The Betrayal: Nerakhoon was nominated for an Oscar as best documentary. It did not win.
The Betrayal (2008) is a very personal documentary, and tells the story of a Laotian who now lives in America, but was part of the turmoil in Laos when the U.S. bombarded that country with bombs during the Vietnam War. The U.S. also armed partisans and set them against the North Vietnamese who were using Laos as a hiding place to escape the U.S. bombings in that country.
But when America pulled out of Vietnam, they also abandoned all the partisans in Laos and left them to be victims of the communist party.
Thavisouk Phrasavath's father was one of those left to fend for himself, and ended up in a reeducation center. This personal story is of what happened to his family.

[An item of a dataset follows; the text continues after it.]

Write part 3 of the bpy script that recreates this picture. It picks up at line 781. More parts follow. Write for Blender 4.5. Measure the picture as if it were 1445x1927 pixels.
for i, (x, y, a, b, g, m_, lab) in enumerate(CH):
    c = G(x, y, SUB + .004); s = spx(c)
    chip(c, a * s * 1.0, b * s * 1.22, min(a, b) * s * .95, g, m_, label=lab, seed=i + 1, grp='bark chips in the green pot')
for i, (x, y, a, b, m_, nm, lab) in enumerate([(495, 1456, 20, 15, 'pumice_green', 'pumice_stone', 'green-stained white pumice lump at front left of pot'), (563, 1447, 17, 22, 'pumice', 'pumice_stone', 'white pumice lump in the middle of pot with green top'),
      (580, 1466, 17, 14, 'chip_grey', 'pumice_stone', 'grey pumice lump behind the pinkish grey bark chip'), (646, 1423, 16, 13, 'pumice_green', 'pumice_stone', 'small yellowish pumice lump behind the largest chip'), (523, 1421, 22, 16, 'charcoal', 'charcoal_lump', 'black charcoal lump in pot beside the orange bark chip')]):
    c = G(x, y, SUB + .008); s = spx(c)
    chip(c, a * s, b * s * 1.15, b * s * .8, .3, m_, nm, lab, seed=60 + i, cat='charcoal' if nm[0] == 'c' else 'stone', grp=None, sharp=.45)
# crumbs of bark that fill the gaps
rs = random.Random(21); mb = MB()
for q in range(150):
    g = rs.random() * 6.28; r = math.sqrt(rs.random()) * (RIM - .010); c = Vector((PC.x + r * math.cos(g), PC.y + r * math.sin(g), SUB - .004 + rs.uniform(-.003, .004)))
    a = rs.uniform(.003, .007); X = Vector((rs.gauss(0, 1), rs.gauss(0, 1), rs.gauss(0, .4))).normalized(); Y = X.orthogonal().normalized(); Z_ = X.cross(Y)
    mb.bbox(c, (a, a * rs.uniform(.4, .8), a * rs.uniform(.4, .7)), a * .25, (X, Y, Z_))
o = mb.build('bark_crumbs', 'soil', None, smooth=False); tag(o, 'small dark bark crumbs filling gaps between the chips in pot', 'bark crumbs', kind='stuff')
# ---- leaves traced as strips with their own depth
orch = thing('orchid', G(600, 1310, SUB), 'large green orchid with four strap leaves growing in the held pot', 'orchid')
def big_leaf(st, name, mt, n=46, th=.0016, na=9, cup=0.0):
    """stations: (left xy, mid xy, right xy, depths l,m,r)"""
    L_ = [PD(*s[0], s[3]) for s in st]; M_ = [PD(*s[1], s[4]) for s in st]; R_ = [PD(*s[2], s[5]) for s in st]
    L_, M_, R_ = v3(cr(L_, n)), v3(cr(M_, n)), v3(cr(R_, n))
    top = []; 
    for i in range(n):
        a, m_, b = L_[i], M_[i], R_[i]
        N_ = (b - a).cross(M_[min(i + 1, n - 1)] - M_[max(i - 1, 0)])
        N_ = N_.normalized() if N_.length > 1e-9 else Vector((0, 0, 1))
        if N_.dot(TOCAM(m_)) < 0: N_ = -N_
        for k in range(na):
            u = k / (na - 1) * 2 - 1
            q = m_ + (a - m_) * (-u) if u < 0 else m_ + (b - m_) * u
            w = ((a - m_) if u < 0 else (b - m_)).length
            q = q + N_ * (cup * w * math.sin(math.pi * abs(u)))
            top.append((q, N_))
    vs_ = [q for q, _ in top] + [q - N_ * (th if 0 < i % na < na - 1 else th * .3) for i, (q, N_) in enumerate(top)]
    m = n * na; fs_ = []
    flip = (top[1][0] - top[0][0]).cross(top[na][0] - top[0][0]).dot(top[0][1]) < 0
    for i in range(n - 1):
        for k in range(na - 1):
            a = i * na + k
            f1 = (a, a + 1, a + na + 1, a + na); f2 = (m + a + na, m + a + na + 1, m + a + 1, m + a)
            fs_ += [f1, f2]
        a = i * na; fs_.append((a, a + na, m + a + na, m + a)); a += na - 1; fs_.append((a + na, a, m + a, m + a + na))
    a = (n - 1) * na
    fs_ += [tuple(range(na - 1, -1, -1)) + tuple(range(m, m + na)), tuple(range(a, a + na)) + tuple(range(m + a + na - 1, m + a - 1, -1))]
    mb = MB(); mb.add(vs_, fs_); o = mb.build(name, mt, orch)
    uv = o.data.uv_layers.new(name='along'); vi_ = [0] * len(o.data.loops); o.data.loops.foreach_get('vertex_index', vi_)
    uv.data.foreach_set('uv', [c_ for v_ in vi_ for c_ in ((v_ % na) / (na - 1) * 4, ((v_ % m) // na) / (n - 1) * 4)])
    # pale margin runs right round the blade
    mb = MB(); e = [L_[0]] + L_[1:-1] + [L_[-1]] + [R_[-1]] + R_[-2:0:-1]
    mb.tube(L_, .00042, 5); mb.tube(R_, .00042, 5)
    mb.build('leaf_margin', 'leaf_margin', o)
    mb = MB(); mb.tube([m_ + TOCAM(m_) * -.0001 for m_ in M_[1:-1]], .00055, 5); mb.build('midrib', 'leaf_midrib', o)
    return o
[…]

The amazing thing about The Betrayal is that it takes these HUGE foreign policy decisions and shows how those effect real people. How this country's decisions to get involved in other nations internal problems can have devastating consequences in the "little people."
Phrasavath is not afraid to show the effects this had on his family...the terrible effects, and the good also. He opens up his family's chest and shows its heart, beating still, though weathered. He makes a journey back to Laos to find the two sister's his mother had to leave behind to escape from certain death, along with seven other children, and he finds them. But on the road the reflective journey of how he got from one place to the other is alternately uplifting and heartbreaking.
It is a journey well worth following.